Recebo uma carta anônima... Não é a primeira que me vem: é, entretanto, a mais bela de todas as cartas anônimas. E me comove nesta manhã de sol, porque é um gesto de beleza.

Trata-se de uma “corrente”, dessas que a gente deve copiar várias vezes e mandar a várias pessoas diferentes. Mas não se trata aqui de receber ou mandar nenhum dinheiro, nem de fugir à maldição de desastres. Não se apela para a nossa vã cobiça nem para a nossa vil superstição. O que devo mandar, anonimamente, a seis pessoas, é um poema de Pablo Neruda. Se fosse um poema político, seria propaganda. Mas é apenas o vigésimo daqueles Veinte poemas de amor e una canción desesperada. Releio com emoção esses versos: “Puedo escribir los versos más tristes esta noche”. É um poema de amor e de saudade; nada mais. Ele pensa na amada que já não o ama e diz: “De otro. Será de otro. Como antes de mis besos. Su voz, su cuerpo claro. Sus ojos infinitos”.

Há neste Rio de Janeiro, em meio a tanta tropelia vulgar e triste, uma pessoa que se emociona com um poema e conspira pela poesia. E manda este apelo anônimo e por isso nobre, e por isso grave e puro. “Porque en noches como esta la tuve entre mis brazos, mi alma no se contenta con haberla perdido”.

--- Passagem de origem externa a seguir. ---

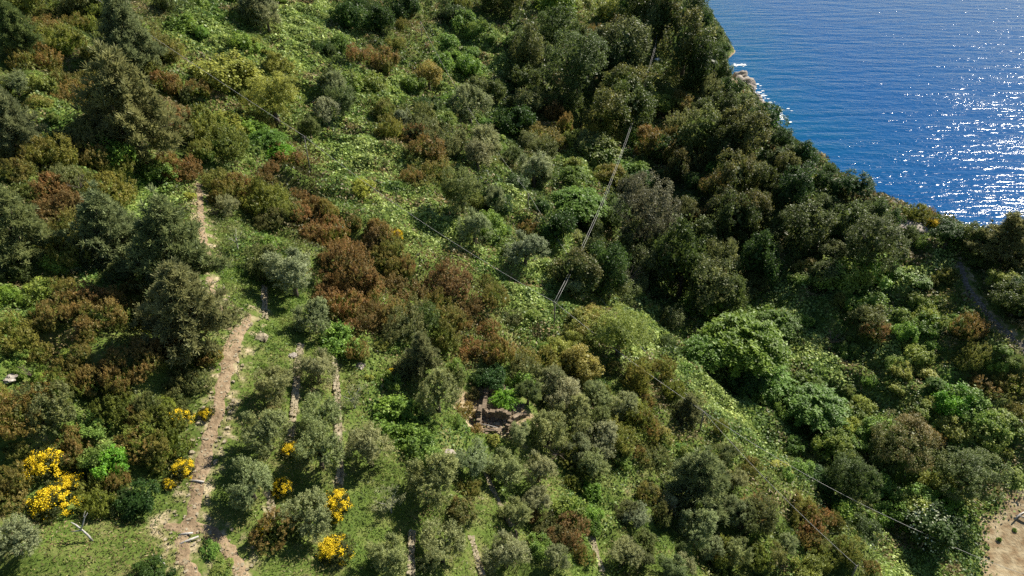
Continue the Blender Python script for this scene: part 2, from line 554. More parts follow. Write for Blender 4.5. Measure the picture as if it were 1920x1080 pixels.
L.new(tc.outputs['Object'], n3.inputs['Vector']); L.new(n3.outputs[0], bm_.inputs['Height'])
L.new(mx.outputs[2], p.inputs['Base Color']); L.new(bm_.outputs[0], p.inputs['Normal']); L.new(p.outputs[0], out.inputs[0])

# sea
m, t, N, L, out = new_mat("sea_water")
SEA = m
tc = node(N, 'ShaderNodeTexCoord')


def wave(scale, sy, rot, det, rough=.5):
    mp = node(N, 'ShaderNodeMapping'); mp.inputs['Rotation'].default_value = (0, 0, R(rot)); mp.inputs['Scale'].default_value = (scale, scale * sy, 1)
    L.new(tc.outputs['Object'], mp.inputs['Vector'])
    n = node(N, 'ShaderNodeTexNoise'); n.inputs['Scale'].default_value = 1; n.inputs['Detail'].default_value = det; n.inputs['Roughness'].default_value = rough
    L.new(mp.outputs[0], n.inputs['Vector'])
    return n.outputs[0]


wsmall = wave(.42, 1.6, -8, 3, .55)
wmid = wave(.06, 3.2, -10, 2)
wbig = wave(.012, 4, -14, 2)
wband = wave(.028, 4.5, -6, 4, .6)
b0 = node(N, 'ShaderNodeBump'); b0.inputs['Strength'].default_value = 1; b0.inputs['Distance'].default_value = .8
L.new(wmid, b0.inputs['Height'])
b1 = node(N, 'ShaderNodeBump'); b1.inputs['Strength'].default_value = 1; b1.inputs['Distance'].default_value = .31
# calmer and rougher patches of water
pm = node(N, 'ShaderNodeMapRange'); pm.inputs[1].default_value = .35; pm.inputs[2].default_value = .65; pm.inputs[3].default_value = .5; pm.inputs[4].default_value = 1.3
L.new(wband, pm.inputs[0])
ml = node(N, 'ShaderNodeMath', operation='MULTIPLY'); L.new(wsmall, ml.inputs[0]); L.new(pm.outputs[0], ml.inputs[1])
L.new(ml.outputs[0], b1.inputs['Height']); L.new(b0.outputs[0], b1.inputs['Normal'])
shore = node(N, 'ShaderNodeAttribute', attribute_name="shallow")
sn = node(N, 'ShaderNodeMath', operation='MULTIPLY'); L.new(shore.outputs['Fac'], sn.inputs[0])
pm2 = node(N, 'ShaderNodeMapRange'); pm2.inputs[1].default_value = .35; pm2.inputs[2].default_value = .65; pm2.inputs[3].default_value = .5; pm2.inputs[4].default_value = 1.1
L.new(wmid, pm2.inputs[0]); L.new(pm2.outputs[0], sn.inputs[1])
cm = node(N, 'ShaderNodeMix', data_type='RGBA'); cm.inputs[6].default_value = (.001, .058, .195, 1); cm.inputs[7].default_value = (.001, .070, .175, 1)
L.new(sn.outputs[0], cm.inputs[0])
p = node(N, 'ShaderNodeBsdfPrincipled'); p.inputs['Roughness'].default_value = .15; p.inputs['IOR'].default_value = 1.33; p.inputs['Specular IOR Level'].default_value = .07
L.new(cm.outputs[2], p.inputs['Base Color']); L.new(b1.outputs[0], p.inputs['Normal']); L.new(p.outputs[0], out.inputs[0])

# ------------------------------------------------------------------ ground, sea, paths
ny, nx = MX.shape
idx = np.arange(ny * nx).reshape(ny, nx)
F = np.stack([idx[:-1, :-1], idx[:-1, 1:], idx[1:, 1:], idx[1:, :-1]], -1).reshape(-1, 4)
bare = blur(np.where((KG == ord('_')) & infr, 1.0, 0.0), 3)
bare = np.maximum(bare, np.clip(1.2 - DP / 2.2, 0, .44))
bare = np.maximum(bare, np.clip(.5 - DWALL / 4, 0, .42))
bare = np.maximum(bare, np.clip(1.35 - DR / 4.4 + (vnoise(MX, MY, 31, .4) - .5) * .8, 0, .85))
bare = np.maximum(bare, np.where((HZ < .6) & (MX > 80) & (MY > 150), .8, 0))
ground = link("ground", mesh_np("ground", np.stack([MX, MY, HZ], -1).reshape(-1, 3), F, GROUND, {"bare": bare.ravel()}, smooth=True))
tag(ground, kind='structure')

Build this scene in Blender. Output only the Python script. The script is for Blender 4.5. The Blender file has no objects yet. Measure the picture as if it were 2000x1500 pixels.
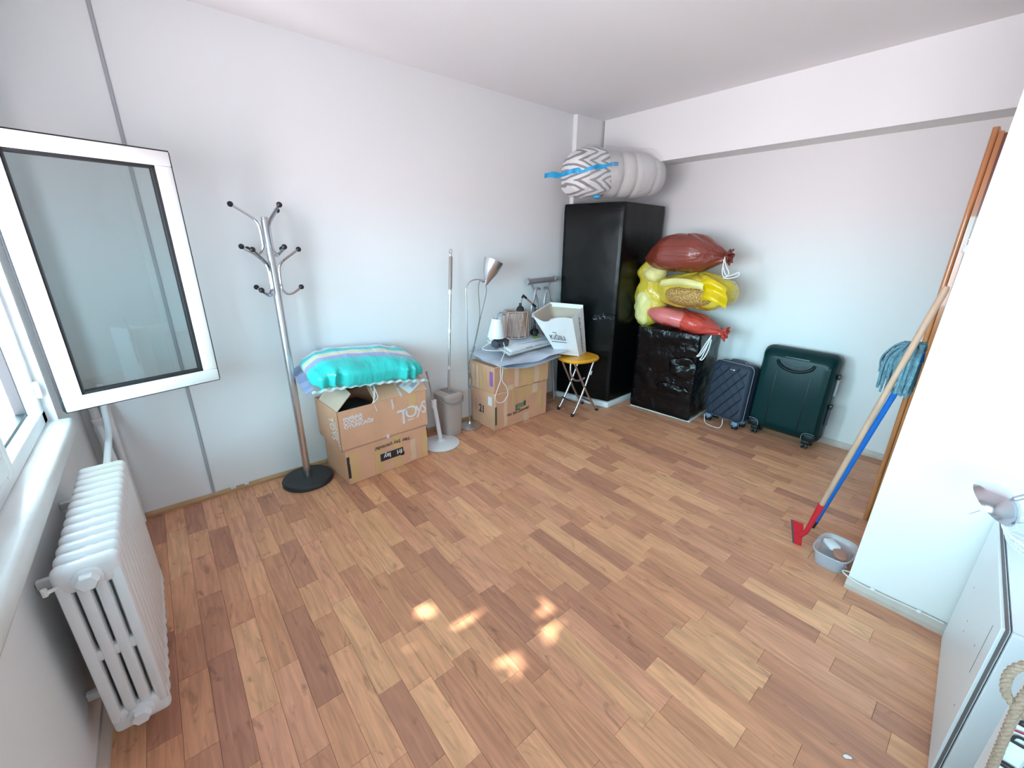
import bpy, bmesh, math, random
from mathutils import Vector, Matrix, noise, Euler
R = math.radians
PI = math.pi
random.seed(7)
scene = bpy.context.scene
COL = scene.collection

# ---------------------------------------------------------------- camera
cam_d = bpy.data.cameras.new('camera'); cam = bpy.data.objects.new('camera', cam_d); COL.objects.link(cam)
yaw, pitch, roll = R(49.68757), R(-18.70659), R(0.54819)
fw = Vector((math.cos(yaw)*math.cos(pitch), math.sin(yaw)*math.cos(pitch), math.sin(pitch)))
rt = Vector((math.sin(yaw), -math.cos(yaw), 0)); upv = rt.cross(fw)
r2 = rt*math.cos(roll)+upv*math.sin(roll); u2 = -rt*math.sin(roll)+upv*math.cos(roll)
m = Matrix.Identity(4)
for i in range(3):
    m[i][0], m[i][1], m[i][2] = r2[i], u2[i], -fw[i]
m[0][3], m[1][3], m[2][3] = 0, 0, 1.62
cam.matrix_world = m
cam_d.sensor_width = 36; cam_d.lens = 809.81/2000*36; cam_d.clip_start = 0.02
scene.camera = cam

# ---------------------------------------------------------------- world, sun, exposure
scene.view_settings.view_transform = 'Standard'; scene.view_settings.look = 'None'
scene.view_settings.gamma = 1; scene.view_settings.use_curve_mapping = False
scene.view_settings.exposure = 1.42
world = bpy.data.worlds.new('sky'); scene.world = world; world.use_nodes = True
nt = world.node_tree; nt.nodes.clear()
out = nt.nodes.new('ShaderNodeOutputWorld'); bg = nt.nodes.new('ShaderNodeBackground')
tc = nt.nodes.new('ShaderNodeTexCoord'); sx = nt.nodes.new('ShaderNodeSeparateXYZ'); cr = nt.nodes.new('ShaderNodeValToRGB')
mp = nt.nodes.new('ShaderNodeMapRange'); mp.inputs[1].default_value = -1; mp.inputs[2].default_value = 1
nt.links.new(tc.outputs['Generated'], sx.inputs[0]); nt.links.new(sx.outputs[2], mp.inputs[0]); nt.links.new(mp.outputs[0], cr.inputs[0])
el = cr.color_ramp.elements
el[0].position = 0.0; el[0].color = (0.52, 0.46, 0.49, 1)
el[1].position = 1.0; el[1].color = (0.33, 0.68, 0.95, 1)
for p_, c_ in ((0.485, (0.61, 0.53, 0.575, 1)), (0.515, (0.56, 0.85, 0.98, 1)), (0.70, (0.46, 0.80, 0.96, 1))):
    e = el.new(p_); e.color = c_
nt.links.new(cr.outputs[0], bg.inputs[0]); bg.inputs[1].default_value = 14.6
nt.links.new(bg.outputs[0], out.inputs[0])
SUN_DIR = Vector((1.39, -0.40, -1.62)).normalized()      # the way the sunlight travels
sun_d = bpy.data.lights.new('sun', 'SUN'); sun_d.energy = 20; sun_d.angle = R(0.55); sun_d.color = (1, 0.93, 0.82)
sun = bpy.data.objects.new('sun', sun_d); COL.objects.link(sun)
sun.rotation_euler = SUN_DIR.to_track_quat('-Z', 'Y').to_euler(); sun.location = (-6, 3, 8)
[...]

Há mais de 25 anos atrás um moço, no Chile, sofria a dor do desprezo, tão banal e tão ruim, e fazia versos quase vulgares, ainda que belos. Subitamente alguém acha que é urgente que todos saibam esses versos; e pede a seis pessoas que metam carbono em sua máquina e mandem a mais 36, que os mandarão a mais 216, que os mandarão a mais 1296, que os mandarão a mais 7806... dezenas, centenas de milhares, milhões de pessoas a ler: “Como no haber amado sus grandes ojos fijos...” ou “Pensar que no la tengo, sentir que la he perdido”.

Não sei, mas não sinto ânimo de continuar a corrente. Alguma coisa me parece subitamente de uma tristeza monstruosa na progressão geométrica desse lamento noturno. “Mi corazón la busca, y ella no está comigo...”. Relembro a voz do poeta e ouço a mesma voz grave murmurando isso em milhares de bocas — e essa multiplicação mórbida e bela me faz mal.